■ **What you are asked to do**: Starting at the first line of the entries below, restate each line exactly until you reach the line with "return tuple((v/255/12.92 if", and print that one too. Leave the pictures out and stop there.

■ **Dataset extract**:
****
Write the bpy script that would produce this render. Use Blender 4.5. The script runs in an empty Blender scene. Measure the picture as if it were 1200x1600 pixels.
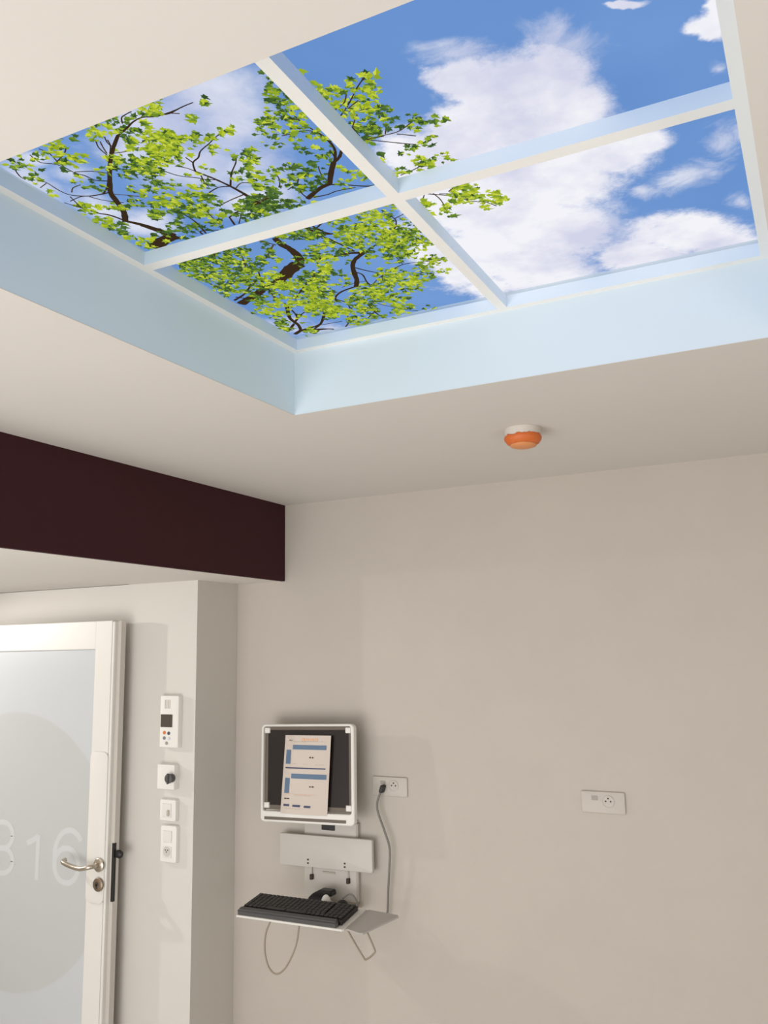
import bpy, bmesh, math, random
from mathutils import Vector, Matrix
random.seed(7)
C = bpy.context.scene
COL = C.collection
PI = math.pi

# ------------------------------------------------------------------ helpers
def lin(c):
    return tuple((v/255/12.92 if v/255 <= .04045 else ((v/255+.055)/1.055)**2.4) for v in c)+(1,)

def mat(name, rgb, rough=.6, metal=0, emit=0, bump=0, bscale=400, var=0, vscale=6, spec=.5, emit_rgb=None):
    m = bpy.data.materials.new(name); m.use_nodes = True
    nt = m.node_tree; p = nt.nodes['Principled BSDF']
    col = lin(rgb)
    p.inputs['Base Color'].default_value = col
    p.inputs['Roughness'].default_value = rough
    p.inputs['Metallic'].default_value = metal
    p.inputs['Specular IOR Level'].default_value = spec
    if emit:
        p.inputs['Emission Color'].default_value = lin(emit_rgb or rgb)
        p.inputs['Emission Strength'].default_value = emit
    tc = nt.nodes.new('ShaderNodeTexCoord')
    if var:
        n = nt.nodes.new('ShaderNodeTexNoise'); n.inputs['Scale'].default_value = vscale; n.inputs['Detail'].default_value = 6
        nt.links.new(tc.outputs['Object'], n.inputs['Vector'])
        mx = nt.nodes.new('ShaderNodeMix'); mx.data_type = 'RGBA'
        nt.links.new(n.outputs['Fac'], mx.inputs[0])
        mx.inputs[6].default_value = tuple(v*(1-var) for v in col[:3])+(1,)
        mx.inputs[7].default_value = tuple(min(1, v*(1+var)) for v in col[:3])+(1,)
        nt.links.new(mx.outputs[2], p.inputs['Base Color'])
    if bump:
        n2 = nt.nodes.new('ShaderNodeTexNoise'); n2.inputs['Scale'].default_value = bscale; n2.inputs['Detail'].default_value = 3
        nt.links.new(tc.outputs['Object'], n2.inputs['Vector'])
        b = nt.nodes.new('ShaderNodeBump'); b.inputs['Strength'].default_value = bump; b.inputs['Distance'].default_value = .002
        nt.links.new(n2.outputs['Fac'], b.inputs['Height']); nt.links.new(b.outputs['Normal'], p.inputs['Normal'])
    return m

def obj(name, bm, m, parent=None, smooth=False, auto=None):
    me = bpy.data.meshes.new(name)
    bmesh.ops.recalc_face_normals(bm, faces=bm.faces[:])
    bm.to_mesh(me); bm.free()
    for mm in (m if isinstance(m, (list, tuple)) else [m]): me.materials.append(mm)
    if smooth:
        for p in me.polygons: p.use_smooth = True
    o = bpy.data.objects.new(name, me); COL.objects.link(o)
    if parent is not None:
        o.parent = parent
    if auto is not None:
        o.modifiers.new('edge_split', 'EDGE_SPLIT').split_angle = math.radians(auto)
    return o

def tag(o, label, cat, group=None, kind=None):
    o['label'] = label; o['category'] = cat
    if group: o['group'] = group
    if kind: o['kind'] = kind
    return o

def thing(name, label, cat, loc=(0, 0, 0), rot=(0, 0, 0), group=None, kind=None):
    e = bpy.data.objects.new(name, None); COL.objects.link(e); e.empty_display_size = .05
    e.location = loc; e.rotation_euler = rot
    return tag(e, label, cat, group, kind)

def structure(name, bm, m, parent=None, **k):
    o = obj(name, bm, m, parent, **k)
    if parent is None: o['kind'] = 'structure'
    return o

def box(bm, x0, x1, y0, y1, z0, z1, bev=0, seg=2):
    r = bmesh.ops.create_cube(bm, size=1)
    vs = r['verts']
    for v in vs:
        v.co = Vector(((x0+x1)/2+v.co.x*(x1-x0), (y0+y1)/2+v.co.y*(y1-y0), (z0+z1)/2+v.co.z*(z1-z0)))
    if bev:
        es = list({e for v in vs for e in v.link_edges})
        bmesh.ops.bevel(bm, geom=es, offset=bev, segments=seg, affect='EDGES', profile=.5)
    return bm

def B(*a, **k):
    return box(bmesh.new(), *a, **k)

def rrect(w, h, r, n=6):
    pts = []
    for cx, cz, a0 in ((w/2-r, h/2-r, 0), (-w/2+r, h/2-r, 90), (-w/2+r, -h/2+r, 180), (w/2-r, -h/2+r, 270)):
        for i in range(n+1):
            a = math.radians(a0+90*i/n); pts.append((cx+r*math.cos(a), cz+r*math.sin(a)))
    return pts

def plate(bm, cx, cz, w, h, r, y0, y1, edge=0):
    """a rounded plate standing in the x-z plane, front at y0 (towards -y), back at y1"""
    loops = []
    prof = [(0, y1), (0, y0+edge), (edge*.4, y0+edge*.25), (edge, y0)] if edge else [(0, y1), (0, y0)]
    for inset, y in prof:
        loops.append([bm.verts.new((cx+x, y, cz+z)) for x, z in rrect(w-2*inset, h-2*inset, max(r-inset, .0005))])
    for a, b in zip(loops, loops[1:]):
        n = len(a)
        for i in range(n): bm.faces.new((a[i], a[(i+1) % n], b[(i+1) % n], b[i]))
    bm.faces.new(loops[-1]); bm.faces.new(list(reversed(loops[0])))
    return bm

def frame(bm, cx, cz, w, h, r, bl, br_, bb, bt, ri, y0, y1, edge=.003):
    """a rounded frame in the x-z plane with its own width on every side"""
    ow, oh = w, h
    iw, ih = w-bl-br_, h-bb-bt
    icx, icz = cx+(bl-br_)/2, cz+(bb-bt)/2
    def ring(x, z, ww, hh, rr, y): return [bm.verts.new((x+a, y, z+b)) for a, b in rrect(ww, hh, rr)]
    L = [ring(cx, cz, ow, oh, r, y1), ring(cx, cz, ow, oh, r, y0+edge), ring(cx, cz, ow-2*edge, oh-2*edge, max(r-edge, .001), y0),
         ring(icx, icz, iw+2*edge, ih+2*edge, ri+edge, y0), ring(icx, icz, iw, ih, ri, y0+edge), ring(icx, icz, iw, ih, ri, y1)]
    n = len(L[0])
    for a, b in zip(L, L[1:]+L[:1]):
        for i in range(n): bm.faces.new((a[i], a[(i+1) % n], b[(i+1) % n], b[i]))
    return bm

def tube(bm, pts, rad, n=10, flat=None, cap=True):
    pts = [Vector(p) for p in pts]
    rad = rad if isinstance(rad, (list, tuple)) else [rad]*len(pts)
    rings = []
    up = Vector((0, 0, 1))
    prev = None
    for i, p in enumerate(pts):
        t = (pts[min(i+1, len(pts)-1)]-pts[max(i-1, 0)]).normalized()
        if flat is not None:
            a = Vector((-t.y, t.x, 0)).normalized(); b = Vector((0, 0, 1))*flat
        else:
            if prev is None:
                a = t.cross(up) if abs(t.dot(up)) < .95 else t.cross(Vector((1, 0, 0)))
            else:
                a = prev-t*prev.dot(t)
            a.normalize(); prev = a; b = t.cross(a)
        rings.append([bm.verts.new(p+(a*math.cos(2*PI*k/n)+b*math.sin(2*PI*k/n))*rad[i]) for k in range(n)])
    for u, v in zip(rings, rings[1:]):
        for k in range(n): bm.faces.new((u[k], u[(k+1) % n], v[(k+1) % n], v[k]))
    if cap:
        bm.faces.new(rings[0]); bm.faces.new(list(reversed(rings[-1])))
    return bm

def smooth_path(pts, k=6):
    """Catmull-Rom through the points"""
    P = [Vector(p) for p in pts]; out = []
    for i in range(len(P)-1):
        a, b, c, d = P[max(i-1, 0)], P[i], P[i+1], P[min(i+2, len(P)-1)]
        for j in range(k):
            t = j/k
            out.append(.5*((2*b)+(c-a)*t+(2*a-5*b+4*c-d)*t*t+(3*b-a-3*c+d)*t**3))
    out.append(P[-1]); return out

def lathe(bm, prof, n=40, axis='z', c=(0, 0, 0)):
    rings = []
    for r, h in prof:
        ring = []
        for k in range(n):
            a = 2*PI*k/n; x, y = r*math.cos(a), r*math.sin(a)
            co = (x, y, h) if axis == 'z' else (x, h, y)
            ring.append(bm.verts.new(Vector(co)+Vector(c)))
        rings.append(ring)
    for u, v in zip(rings, rings[1:]):
        for k in range(n): bm.faces.new((u[k], u[(k+1) % n], v[(k+1) % n], v[k]))
    bm.faces.new(rings[0]); bm.faces.new(list(reversed(rings[-1])))
    return bm

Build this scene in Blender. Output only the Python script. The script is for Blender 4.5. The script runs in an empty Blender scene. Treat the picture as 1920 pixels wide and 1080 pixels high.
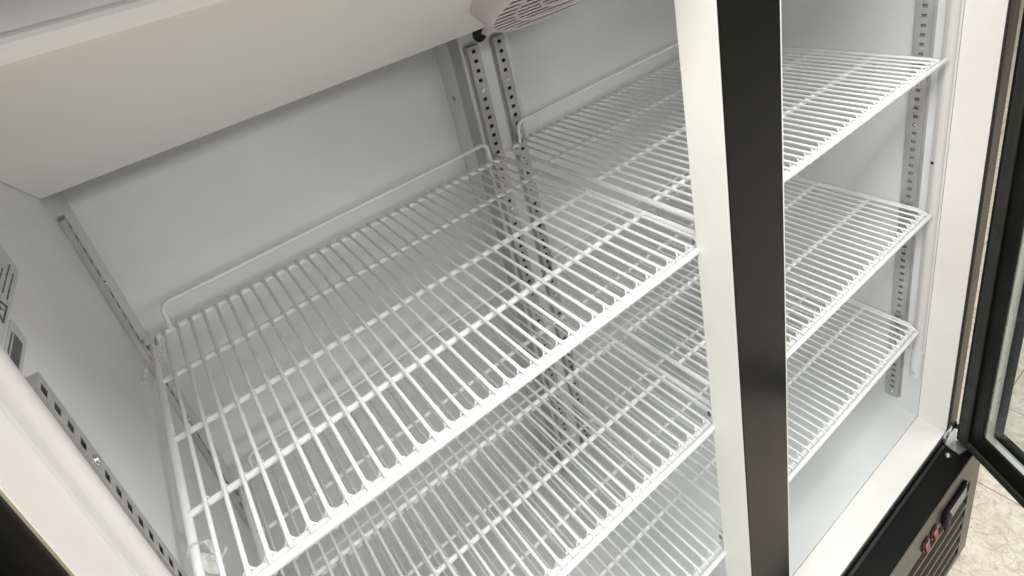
import bpy, bmesh, math, random
from mathutils import Vector, Matrix
random.seed(7)
S = bpy.context.scene
COL = S.collection

# ------------------------------------------------------------------ camera
cd = bpy.data.cameras.new('camera'); cam = bpy.data.objects.new('camera', cd); COL.objects.link(cam)
cd.sensor_width = 36; cd.lens = 1088.2558 / 1920 * 36
cd.shift_x = (960 - 904.7986) / 1920; cd.shift_y = (289.0848 - 540) / 1920
cd.clip_start = 0.02; cd.clip_end = 100
rt, dn, fw = Vector((0.80163666, -0.55408036, -0.2244407)), Vector((-0.40493874, -0.22709348, -0.88569361)), Vector((0.43977641, 0.8008892, -0.40641506))
M = Matrix.Identity(4)
for i in range(3):
    M[i][0] = rt[i]; M[i][1] = -dn[i]; M[i][2] = -fw[i]
M.translation = Vector((0.11556124, -0.36514069, 0.43761443))
cam.matrix_world = M
S.camera = cam

# ------------------------------------------------------------------ world, lamps, exposure
W = bpy.data.worlds.new('World'); S.world = W; W.use_nodes = True
bg = W.node_tree.nodes['Background']; bg.inputs[0].default_value = (0.98, 1.0, 1.0, 1); bg.inputs[1].default_value = 0.17
def troffer(x, y, power):
    l = bpy.data.lights.new('ceiling_lamp', 'AREA'); l.shape = 'RECTANGLE'; far = y < -2.5; l.size = 1.6 if far else 1.2; l.size_y = 1.3 if far else 0.45
    l.energy = power; l.color = (1.0, 1.0, 0.985)
    o = bpy.data.objects.new('ceiling_lamp', l); COL.objects.link(o); o.location = (x, y, 1.65)
for lx, ly, lp in [(-1.5, -0.60, 88), (0.15, -0.60, 26), (1.7, -0.60, 42), (3.4, -0.60, 40), (-4.5, -3.0, 200), (0.3, -3.4, 64), (1.7, -3.4, 80), (4.2, 1.0, 32)]:
    troffer(lx, ly, lp)
S.view_settings.view_transform = 'Standard'; S.view_settings.look = 'None'
S.view_settings.exposure = -0.06; S.view_settings.gamma = 1.0; S.view_settings.use_curve_mapping = False
S.render.engine = 'CYCLES'
S.cycles.max_bounces = 14; S.cycles.diffuse_bounces = 10; S.cycles.transparent_max_bounces = 12
S.cycles.use_denoising = True

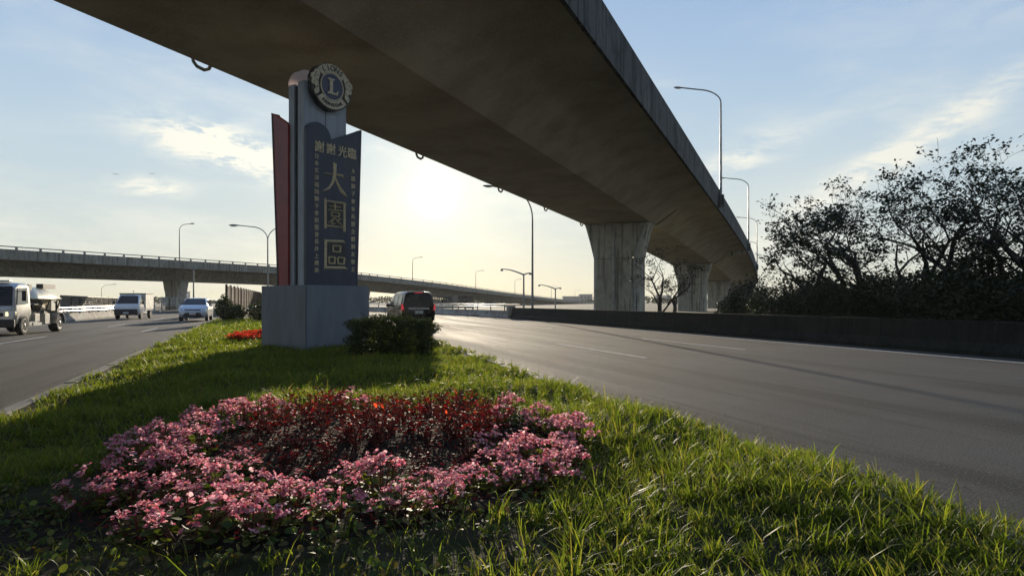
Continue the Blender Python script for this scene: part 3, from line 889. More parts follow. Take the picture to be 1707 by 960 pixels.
****
■ **Written response**:
Write the bpy script that would produce this render. Use Blender 4.5. The script runs in an empty Blender scene. Measure the picture as if it were 1200x1600 pixels.
import bpy, bmesh, math, random
from mathutils import Vector, Matrix
random.seed(7)
C = bpy.context.scene
COL = C.collection
PI = math.pi

# ------------------------------------------------------------------ helpers
def lin(c):
    return tuple((v/255/12.92 if v/255 <= .04045 else ((v/255+.055)/1.055)**2.4) for v in c)+(1,)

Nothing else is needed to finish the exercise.